This is the first year since 2006 that I don’t present or attend the UKOUG Technology annual conference. Sad, but I had to withdraw because I didn’t believe UKOUG had been making the right choices in the past little while. The trigger was the introduction of the limit of six presentations per company to present at the conference. I believe this doesn’t really serve the conference, attendees or my company well (which I’m so passionate about,) nor my colleagues that I’m so proud to work with.
Pythian’s vision has always been to grow, as the place where the top experts in the database industry want to work. Naturally, many of the folks working at Pythian are also industry leaders and active community contributors. As Pythian has been steadily growing, more and more Pythianites are submitting abstracts to conferences such as UKOUG, which do get accepted being good abstracts by known speakers. UKOUG Tech13 wasn’t an exception — while there was not nearly dominating number of abstracts from Pythian accepted, it was still more than six.
It’s even more disappointing this year because this rule wasn’t communicated (or didn’t exist) earlier in abstract selection process when abstract reviewers were selecting the sessions. Seems like it was sort of added as an afterthought. This isn’t as much of my concern but more of those who actually did the reviews and now will be overridden by a rule that has nothing to do with the merits of abstracts and speakers they evaluated. Long story short, I got a request from UKOUG to moderate the sessions from Pythian to comply with this new limit of six session per company. While it sounds nice to give the company such choice, it goes against our culture of conference participation — it’s individuals’ choice and not corporate moderation. From Pythian perspective, there is no moderation for central abstract submissions and approvals for UKOUG — folks have their own individual budgets and conference allotments every year that they are free to control as long as it works with their teams and budgets. Thus, I couldn’t possibly decide who should be going and who should withdraw — it would break our culture.
This wouldn’t even matter because we would naturally had few speakers refuse sessions and in the end have less than six session anyway without any moderation. What’s important is that (1) the approach itself harms Pythian and it’s employees because people who join the company, have less chances to present at UKOUG that so many of us have been keeping in high regards; and (2) the conference agenda doesn’t get the best presentations independently submitted by speakers and then independently selected by abstract reviewers and selection committee.

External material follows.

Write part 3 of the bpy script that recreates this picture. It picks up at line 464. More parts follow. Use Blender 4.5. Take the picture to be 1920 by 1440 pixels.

While I appreciate the prompt response from UKOUG to my protest on this limit and readiness to explain the reasoning behind the decision, there was no interest in changing that late-added rule — my arguments were not strong enough it seems. I thought that the best course of action for me personally would be to withdraw my sessions this year, which is what I did. Needless to say it wasn’t an easy call to make because UKOUG conference is the first conference I attended and the first conference I presented on. It’s been a special kind of gathering for me and I haven’t missed a single one since 2006 no matter where I lived at a time of the conference. I wanted to share my decision on the blog but didn’t want to make it look too anti-UKOUG and potentially reduce conference attendance — while I’m unhappy with some of the decisions, I respect many people involved in UKOUG. This is why I’m writing this at 3am on Monday, just before the 2nd day of the conference.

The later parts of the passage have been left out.